As the booming world of podcasts continues to expand, there’s hardly anything that a listener can’t find in the genre, and many creatives are looking to push the envelope in terms of what should constitute a podcast. Drummer David Butler certainly lands in that category with Cinema Improv. What started as a simple jam session in his Brooklyn studio turned into a unique, new idea: Butler began to invite a wide range of musicians to join him in watching a movie on silent and improvise a full soundtrack, without any preparation.

“I had invited some people over for a little jam, and it was super cinematic,” Butler says of that first session, explaining how a subsequent conversation led to the idea of using film visuals to bring out more of that feeling in the music. “I started asking around for movie ideas and amassed this big list of visually amazing movies that didn’t have much dialogue. Then, I got a projector and floated the idea to a bunch of musicians, and most of them seemed super into it.”

Butler’s Cinema Improv celebrated its one-year anniversary this past July, with an episode that found Sinkane guitarist and bassist Michael Ish Montgomery, as well as Philip Mayer of the Tony Award-winning musical The Band’s Visit, improvising with Butler over the classic Indiana Jones flick Raiders of the Lost Ark.


“That’s the lucky part, for me,” Butler says. “I get to do all of them.” The drummer, who tours with Guster and Marco Benevento while playing with various musicians around New York City, sits behind his kit for each podcast recording, then later revisits the improvisation to cut it down to roughly the length of an LP.

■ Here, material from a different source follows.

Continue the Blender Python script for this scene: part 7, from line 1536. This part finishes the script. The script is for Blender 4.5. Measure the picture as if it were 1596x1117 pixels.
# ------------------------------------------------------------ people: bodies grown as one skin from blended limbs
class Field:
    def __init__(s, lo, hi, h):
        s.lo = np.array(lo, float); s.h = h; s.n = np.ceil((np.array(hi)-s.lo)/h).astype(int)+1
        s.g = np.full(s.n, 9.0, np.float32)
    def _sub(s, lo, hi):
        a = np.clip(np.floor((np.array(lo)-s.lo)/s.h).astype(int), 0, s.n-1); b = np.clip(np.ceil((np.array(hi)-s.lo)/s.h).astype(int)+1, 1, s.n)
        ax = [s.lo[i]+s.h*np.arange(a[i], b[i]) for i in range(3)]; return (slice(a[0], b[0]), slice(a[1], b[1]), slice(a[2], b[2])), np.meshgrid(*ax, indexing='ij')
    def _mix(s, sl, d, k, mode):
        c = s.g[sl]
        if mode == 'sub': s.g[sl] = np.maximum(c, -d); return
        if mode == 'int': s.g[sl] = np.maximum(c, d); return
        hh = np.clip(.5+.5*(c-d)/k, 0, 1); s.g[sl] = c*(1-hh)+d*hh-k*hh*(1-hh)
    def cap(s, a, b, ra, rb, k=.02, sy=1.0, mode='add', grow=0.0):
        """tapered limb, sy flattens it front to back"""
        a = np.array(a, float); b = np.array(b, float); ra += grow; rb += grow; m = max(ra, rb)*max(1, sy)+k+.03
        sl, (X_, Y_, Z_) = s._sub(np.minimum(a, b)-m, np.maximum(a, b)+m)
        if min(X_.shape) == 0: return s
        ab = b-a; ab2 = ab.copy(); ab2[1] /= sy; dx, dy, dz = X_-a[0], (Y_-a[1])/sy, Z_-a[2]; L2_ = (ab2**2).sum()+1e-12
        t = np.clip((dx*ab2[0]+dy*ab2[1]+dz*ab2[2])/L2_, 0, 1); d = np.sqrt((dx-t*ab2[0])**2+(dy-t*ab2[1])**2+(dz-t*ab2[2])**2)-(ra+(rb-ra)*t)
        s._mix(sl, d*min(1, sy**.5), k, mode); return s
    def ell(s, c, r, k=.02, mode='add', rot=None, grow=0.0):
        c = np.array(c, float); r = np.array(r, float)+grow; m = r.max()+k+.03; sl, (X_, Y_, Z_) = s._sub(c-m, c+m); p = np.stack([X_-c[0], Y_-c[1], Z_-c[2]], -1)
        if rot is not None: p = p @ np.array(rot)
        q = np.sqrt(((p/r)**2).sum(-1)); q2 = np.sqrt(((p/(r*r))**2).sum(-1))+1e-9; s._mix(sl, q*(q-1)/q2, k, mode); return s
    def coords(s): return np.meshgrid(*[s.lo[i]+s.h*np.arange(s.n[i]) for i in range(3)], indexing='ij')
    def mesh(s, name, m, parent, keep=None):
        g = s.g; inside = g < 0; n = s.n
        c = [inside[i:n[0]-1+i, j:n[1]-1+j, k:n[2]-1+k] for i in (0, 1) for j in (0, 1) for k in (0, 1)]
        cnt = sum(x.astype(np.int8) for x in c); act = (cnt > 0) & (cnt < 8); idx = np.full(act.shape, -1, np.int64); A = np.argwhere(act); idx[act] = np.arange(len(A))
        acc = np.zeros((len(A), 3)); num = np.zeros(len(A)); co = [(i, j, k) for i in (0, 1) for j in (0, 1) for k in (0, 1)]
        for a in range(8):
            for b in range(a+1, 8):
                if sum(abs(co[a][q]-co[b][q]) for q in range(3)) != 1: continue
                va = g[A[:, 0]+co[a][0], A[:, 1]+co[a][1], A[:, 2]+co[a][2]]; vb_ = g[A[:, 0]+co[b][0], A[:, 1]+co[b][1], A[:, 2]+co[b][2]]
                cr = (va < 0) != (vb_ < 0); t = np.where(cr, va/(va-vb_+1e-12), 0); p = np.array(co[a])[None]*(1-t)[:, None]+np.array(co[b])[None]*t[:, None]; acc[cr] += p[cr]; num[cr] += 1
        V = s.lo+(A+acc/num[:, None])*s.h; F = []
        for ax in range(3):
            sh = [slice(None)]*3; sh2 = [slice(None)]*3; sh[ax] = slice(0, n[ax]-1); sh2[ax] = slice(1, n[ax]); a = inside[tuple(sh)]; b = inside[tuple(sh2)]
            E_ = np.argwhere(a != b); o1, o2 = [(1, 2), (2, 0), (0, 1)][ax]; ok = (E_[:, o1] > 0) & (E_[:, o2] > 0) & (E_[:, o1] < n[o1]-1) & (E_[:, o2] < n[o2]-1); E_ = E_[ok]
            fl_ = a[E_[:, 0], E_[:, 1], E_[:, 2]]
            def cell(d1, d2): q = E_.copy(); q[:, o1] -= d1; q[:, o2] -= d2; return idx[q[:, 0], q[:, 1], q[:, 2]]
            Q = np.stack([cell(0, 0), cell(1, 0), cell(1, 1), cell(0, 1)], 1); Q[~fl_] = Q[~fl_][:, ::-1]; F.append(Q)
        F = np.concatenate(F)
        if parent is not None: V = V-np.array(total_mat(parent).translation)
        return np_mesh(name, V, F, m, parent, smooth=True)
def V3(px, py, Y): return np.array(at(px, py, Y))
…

“There are always these lulls and boring parts where we just stop playing and watch the movie a bit,” Butler explains. “Normally, you would just stop or play another song or take a break or whatever, but the cool thing about these sessions is that, pretty much every time, the most inspired, interesting stuff comes after those boring parts—you push through the mud and then, all of the sudden, you’re playing this stuff you would never play.”

So far, some of Butler’s Cinema Improv guests have included singer-songwriter Jamie McLean, Josh Kaufman, Darkside’s Dave Harrington, Leftover Salmon/Fat Mama keyboardist Erik Deutsch, Railroad Earth bassist Andrew Altman, Cage the Elephant guitarist Nick Bockrath and Joe Russo’s Almost Dead/WOLF! guitarist Scott Metzger jamming to movies like 2001: A Space Odyssey, Gravity, Samsara, Enter the Void and Once Upon a Time in the West.

Eventually, Butler is hoping to take the podcast to live audiences. “Every one of these groups that I’ve had are amazing bands that could do a gig on their own, so I have to do that,” he says, noting that he’d also like to get some of his more steady collaborators into the Cinema Improv studio, including Benevento and the members of Guster, Gatos Blancos and Drewcifer, which features musicians from Railroad Earth and The Infamous Stringdusters. But the key is keeping the lineups—and the movies—engaging, and always changing.

“I try and come up with interesting combinations, where maybe the guys haven’t met,” Butler says. “This is an interesting way for them to meet for the first time—you’re thrown into this situation, but it’s not intense like a gig. You get to sit back and watch a movie, and it really leads to some cool music.”